Tuesday 16 February 2016

Task 13 - Evaluation Question: 1 - In what ways does your media products use, develop or challenge forms and conventions of real media products?







The Script:
In my A2 Advanced Portfolio, specifically on my blog, I uploaded several posts discussing the ideas to implement a specific scene from Gia Coppola's “Palo Alto” (2013). In seeing the Coming of Age style movie, the monologue of the character Fred around the topic of a girl who tends to get too drunk and promiscuous at parties gave me great influence for the 1-2 minute opening flashback, for the character of Contestant 2.

Personally, what I felt Coppola achieved in Palo Alto was the juxtaposition of the dialogue, demeaning this girl, against the on-screen visuals of her being on a swing-set and playing in the garden. Comparatively, in my production Snap, Snap, Bang, I feel as though the ominous presence of the “Club” is dauntingly built towards; as the character of Contestant 2 hopelessly walks around a graveyard, late at night.

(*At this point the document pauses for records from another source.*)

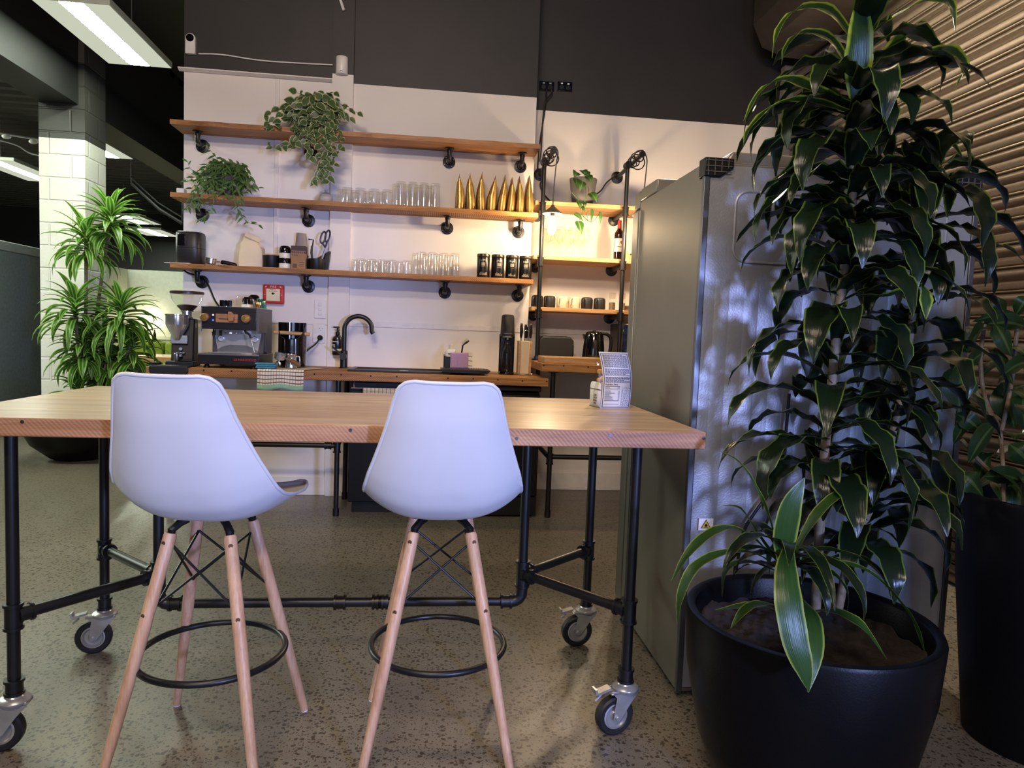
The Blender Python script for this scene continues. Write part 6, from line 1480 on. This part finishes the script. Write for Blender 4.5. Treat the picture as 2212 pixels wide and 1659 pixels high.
for i in range(120):
    a = rr.uniform(0, 2*PI); r = math.sqrt(rr.random())
    x, y = 678+62*r*math.cos(a), 250+(52 if math.sin(a) > 0 else 44)*r*math.sin(a); Y = rr.uniform(4.98, 5.08)
    p = py(x, y, Y)-O; dr = V((rr.uniform(-1, 1), rr.uniform(-.5, .2), rr.uniform(-1, .45))).normalized(); l = .060*rr.uniform(.6, 1.2)
    sd = dr.cross(V((rr.uniform(-.9, .9), -1, rr.uniform(-.4, 1.0))))
    b.blade([p+dr*(l*f)+V((0, 0, -.25*l*f*f)) for f in (0, .2, .4, .6, .8, 1)], .028*l/.060, HEART, .18, side=sd, seed=i)
clear_shelf((b, bs), -.097); bs.build('stems', STEMG, t); b.build('foliage', VAR, t, smooth=180, recalc=False)

# --- bushy small-leaved plant on the middle shelf
p0 = py(492, 424, 5.14)
t = thing('bushy_plant', 'bushy green small-leaved plant in a dark pot at the left of the middle shelf', 'plant', (p0.x, 5.15, Z2+.001)); O = V((p0.x, 5.15, Z2))
b = MB(); b.lathe([(.07, 0), (.075, .005), (.085, .12), (.088, .13), (.080, .13), (.078, .11)], n=30); b.build('pot', MATTE, t)
b = MB(); b.lathe([(.079, .115), (0, .12)], n=24); b.build('soil', SOIL, t, recalc=False)
LIP = mat_leaf('small_pointed_leaf', (70, 102, 48), (88, 120, 58), .4, (104, 132, 74), .4, .04, .25)
PT = [.3, .8, 1.0, .8, .45, .03]
b = MB(); bs = MB(); rr = random.Random(77)
for i in range(62):
    az = i*2.399; sp = rr.uniform(.35, 1.0); lean = -.10
    ex = V((math.cos(az)*.20*sp-.075*sp*rr.random(), -abs(math.sin(az))*.13*sp*rr.uniform(.3, 1)-.01 if math.sin(az) < 0 else math.sin(az)*.08, rr.uniform(.02, .16)))
    if O.y+ex.y > 5.27: ex.y = 5.27-O.y
    ap = V((ex.x*.5, ex.y*.5, rr.uniform(.18, .245)))
    strand_leaves(b, bs, catmull([V((ex.x*.1, ex.y*.1, .11)), ap, ex], 8), .017, .056, .0095, PT, rr, (0, -1, .6))
for pix in ([(470, 345, 5.12), (455, 326, 5.1), (446, 312, 5.1)], [(430, 380, 5.06), (405, 392, 5.04), (398, 385, 5.03)], [(440, 385, 5.03), (420, 420, 5.0), (412, 440, 5.0), (402, 455, 5.0)], [(455, 390, 5.02), (462, 430, 4.99), (452, 460, 4.99), (435, 472, 4.99)], [(500, 395, 5.02), (508, 440, 4.99), (525, 470, 4.99), (540, 482, 4.99), (564, 487, 4.99)],
            [(505, 395, 5.02), (520, 432, 4.99), (516, 455, 4.99)], [(530, 395, 5.05), (545, 408, 5.04), (560, 406, 5.04)], [(430, 400, 5.03), (416, 432, 5.0), (440, 440, 5.0)], [(420, 370, 5.08), (405, 350, 5.06)], [(445, 395, 5.02), (432, 430, 4.99), (425, 450, 4.99)], [(480, 400, 5.01), (490, 428, 4.99)]):
    strand_leaves(b, bs, catmull([V((0, 0, .12))]+[py(x, y, Y)-O for x, y, Y in pix], 9), .018, .050, .0085, PT, rr, (0, -1, .4))
clear_shelf((b, bs), -.107); bs.build('stems', STEMG, t); b.build('foliage', LIP, t, smooth=180, recalc=False)

# --- heart-leaf plant in the grey alcove pot
p0 = py(1259, 440, 5.30)
t = thing('heart_leaf_plant', 'heart-leaved plant trailing from a tapered grey pot on the top alcove shelf', 'plant', (p0.x, 5.32, ALZ[0]+.001)); O = V((p0.x, 5.32, ALZ[0]))
b = MB(); b.lathe([(.072, 0), (.078, .006), (.104, .19), (.104, .196), (.094, .196), (.092, .16)], n=40); b.build('pot', mat('grey_planter', (92, 88, 86), .5), t)
b = MB(); b.lathe([(.093, .17), (0, .175)], n=24); b.build('soil', SOIL, t, recalc=False)
PH = mat_leaf('heart_leaf', (70, 110, 52), (84, 124, 62), .42, (120, 150, 92), .3, .03, .3)
HL = [.55, .95, 1.0, .9, .72, .45, .18, .02]
bs = MB(); b = MB()
sg = lambda pts: catmull([py(x, y, Y)-O for x, y, Y in pts], 5)
for pts in ([(1262, 388, 5.3), (1266, 420, 5.17), (1258, 450, 5.15), (1260, 468, 5.14), (1270, 478, 5.14)], [(1262, 392, 5.3), (1272, 412, 5.18), (1262, 440, 5.15), (1254, 470, 5.14), (1250, 480, 5.14)], [(1258, 465, 5.14), (1278, 480, 5.14), (1296, 460, 5.14)], [(1270, 478, 5.14), (1268, 460, 5.14), (1278, 452, 5.14)], [(1235, 416, 5.17), (1248, 432, 5.16), (1252, 445, 5.15)], [(1250, 380, 5.3), (1246, 372, 5.25)], [(1262, 380, 5.3), (1262, 372, 5.25)]): bs.tube(sg(pts), .0024, 6)
for i, (x0, y0, x1, y1, w_, Y) in enumerate(((1246, 372, 1240, 384, 10, 5.22), (1258, 368, 1264, 380, 10, 5.2), (1264, 372, 1272, 386, 9, 5.2), (1268, 380, 1278, 396, 10, 5.18), (1244, 386, 1246, 408, 9, 5.19), (1259, 392, 1252, 414, 9, 5.17), (1275, 417, 1290, 438, 10, 5.16), (1248, 434, 1255, 455, 6, 5.15), (1260, 438, 1264, 450, 6, 5.15), (1256, 446, 1264, 460, 5, 5.15), (1241, 461, 1260, 479, 6, 5.14), (1249, 478, 1256, 508, 10, 5.13), (1279, 452, 1276, 484, 4, 5.14), (1296, 458, 1296, 488, 4, 5.14))):
    a_, e_ = py(x0, y0, Y)-O, py(x1, y1, Y-.02)-O; m_ = a_.lerp(e_, .5)+V((0, -.012, .004)); d_ = e_-a_
    b.blade(catmull([a_, m_, e_], 5), w_/292, HL, .2, side=d_.cross(V((.2, -1, .3))), seed=i)
clear_shelf((b, bs), -.126); bs.build('stems', STEMG, t); b.build('foliage', PH, t, smooth=180, recalc=False)
bpy.context.view_layer.update()
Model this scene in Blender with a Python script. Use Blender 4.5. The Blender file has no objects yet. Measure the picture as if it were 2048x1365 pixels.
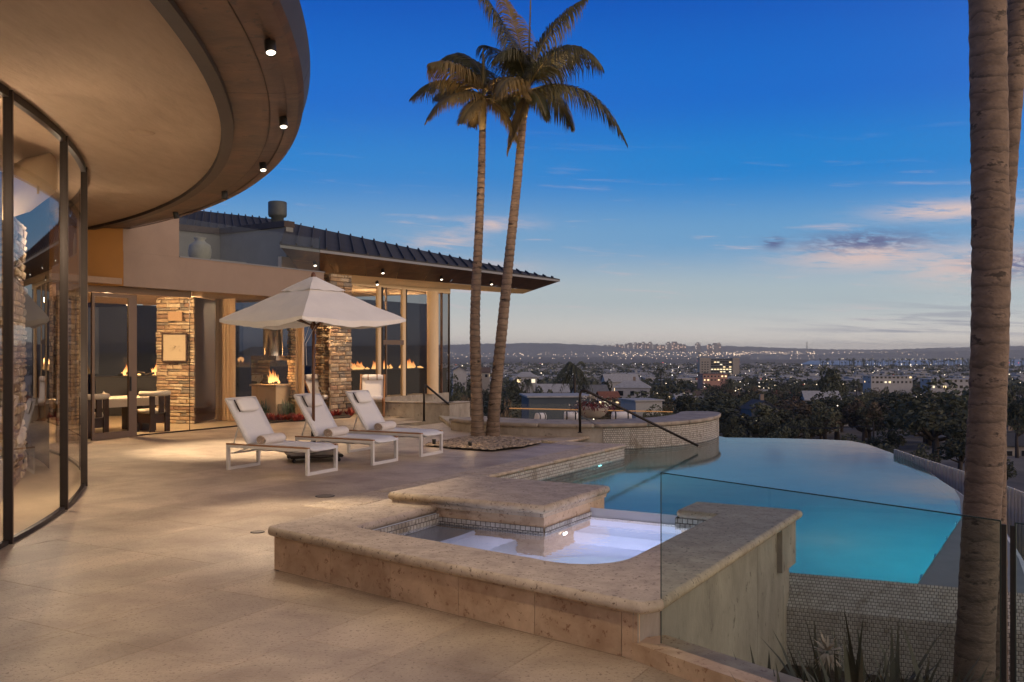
import bpy, bmesh, math, random
import numpy as np
from mathutils import Vector, Matrix

random.seed(7)
scene = bpy.context.scene
C = scene.collection
PI = math.pi

def lin(c):
    """sRGB 0-255 triple -> linear"""
    o = []
    for v in c[:3]:
        v = v/255.0
        o.append(v/12.92 if v <= 0.04045 else ((v+0.055)/1.055)**2.4)
    return tuple(o)

# ------------------------------------------------------------------ camera
F_PX, HOR, CX, EYE = 1900.0, 700.0, 1024.0, 1.8      # photograph pixels (2048 wide), eye height in metres
cam_d = bpy.data.cameras.new('camera'); cam = bpy.data.objects.new('camera', cam_d); C.objects.link(cam)
cam.location = (0, 0, EYE); cam.rotation_euler = (PI/2, 0, 0)
cam_d.sensor_width = 36; cam_d.lens = F_PX/2048*36
cam_d.shift_y = (HOR-682.5)/2048
cam_d.clip_start = 0.05; cam_d.clip_end = 60000
scene.camera = cam

# ------------------------------------------------------------------ world: dusk sky
world = bpy.data.worlds.new('World'); scene.world = world; world.use_nodes = True
wn, wl = world.node_tree.nodes, world.node_tree.links
bgn = wn['Background']
SUN_EL, SUN_ROT = math.radians(1.5), math.radians(125)
def wnode(t, **k):
    n = wn.new(t)
    for a, b in k.items(): setattr(n, a, b)
    return n
def wmath(op, a, b=None, clamp=False):
    n = wnode('ShaderNodeMath', operation=op, use_clamp=clamp)
    if op == 'MULTIPLY_ADD': n.inputs[2].default_value = 0.5
    for i, v in enumerate((a, b)):
        if v is None: continue
        if isinstance(v, (int, float)): n.inputs[i].default_value = v
        else: wl.new(v, n.inputs[i])
    return n.outputs[0]
def wmix(fac, a, b, blend='MIX'):
    n = wnode('ShaderNodeMix', data_type='RGBA', blend_type=blend)
    for sock, v in ((n.inputs[0], fac), (n.inputs[6], a), (n.inputs[7], b)):
        if isinstance(v, (int, float)): sock.default_value = v
        elif isinstance(v, tuple): sock.default_value = (*v, 1)
        else: wl.new(v, sock)
    return n.outputs[2]
sky = wnode('ShaderNodeTexSky', sky_type='NISHITA', sun_disc=False)
sky.sun_elevation = SUN_EL; sky.sun_rotation = SUN_ROT; sky.ozone_density = 6; sky.dust_density = 0.4
tc = wnode('ShaderNodeTexCoord')
sep = wnode('ShaderNodeSeparateXYZ'); wl.new(tc.outputs['Generated'], sep.inputs[0])
dx, dy, dz = sep.outputs
elev = wmath('MULTIPLY', wmath('ARCSINE', dz), 180/PI)            # degrees
azim = wmath('MULTIPLY', wmath('ARCTAN2', dx, dy), 180/PI)        # degrees, 0 = straight ahead
def ramp(x, lo, hi, stops):
    m = wnode('ShaderNodeMapRange'); wl.new(x, m.inputs[0]); m.inputs[1].default_value = lo; m.inputs[2].default_value = hi
    r = wnode('ShaderNodeValToRGB'); wl.new(m.outputs[0], r.inputs[0]); r.color_ramp.interpolation = 'EASE'
    els = r.color_ramp.elements
    while len(els) < len(stops): els.new(0.5)
    for e, (p, c) in zip(els, stops):
        e.position = (p-lo)/(hi-lo); e.color = (*lin(c), 1)
    return r.outputs[0]
dusk = ramp(elev, -6, 60, [(-6, (150, 146, 140)), (0.2, (216, 210, 204)), (3.2, (168, 184, 192)), (6.6, (100, 154, 198)),
                            (10.6, (10, 124, 200)), (15.0, (0, 101, 196)), (23.5, (0, 69, 172)), (36, (38, 80, 145)), (60, (92, 96, 108))])
base = wmix(0.04, dusk, sky.outputs[0])
# warm afterglow low over the left half of the view, cooler to the right
glow = wmath('MULTIPLY', wmath('POWER', 2.718, wmath('MULTIPLY', wmath('POWER', wmath('DIVIDE', wmath('ADD', azim, 6.0), 16.0), 2.0), -1.0)),
             wmath('POWER', 2.718, wmath('MULTIPLY', wmath('ABSOLUTE', elev), -0.2)))
base = wmix(wmath('MULTIPLY', glow, 0.55, True), base, lin((196, 188, 178)))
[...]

In my research stages of my A2, I looked in Lady Gaga and specifically her videos: Paparazzi (2008), Bad Romance (2009) and Born This Way (2011). Initially, it didn’t seem possible to tie the music industry hypocrisy and prejudice into either my AS or A2 but the subtle allusions to a higher or Supernatural power, were incorporated in both the Demonic Antagonist in my AS, and again in my A2 with the looming feel of the Club and what it represented in my 5 minute short film.

A fair amount of research was dedicated to the understanding of B movies, such as Sharknado (2013) or Birdemic (2010). Focusing on Asylum Studios for my A2 blog which I wrote various essays on surrounding how I wanted to create an authentic, cheap, B-movie feel to my thriller-flick and not have it appear to be cheesy or untrue to the convention.

In creating my first few drafts for my A2 script, I had a particular shot in my mind and drafted out on paper. The shot would essentially consist of following Contestant 2 going down the steps, down through the layers of concrete and underground tunnels, portraying both his journey to the “Club” and the passage of time. This idea spawned form what I believed came from Carter Smith’s The Ruins (2008), leaving the shot of the Amazonian party life and tracking down to a woman screaming and crying inside an underground bunker. Despite the imagery haunting me when I felt saw it, I could not specifically source where the scene came from and it proved to be too aspiration within eh time constraints; and so was scrapped.

My main goals in creating an authentic “underground club” was to ensure it sounded and felt like a real underground bunker. In doing so, I sourced footage onto my blog from David Fincher’s Fight Club (1999). The saw I embedded was the character of Tyler Durden first establishing the rules of Fight Club. Taking influence from the décor, I also sourced sound effects that felt like echoes – thus enlarging the room audibly. I went as far as to spray olive oil mixed with water onto the walls to create the feeling of damp on the walls – an idea which spawned from the production of The Ruins to simulate sweat.

 The emotional anchor and protagonist Contestant 2 in Snap, was designed based on the research I conducted through my target research. The decision here was to not only create a sense of familiarity between the audience and the character but to allow for easier emotional connection. The familiarities in characteristics also allowed for some believably in the choices to which the Contestant 2 made, further adding believability and making the character less of a blank slate.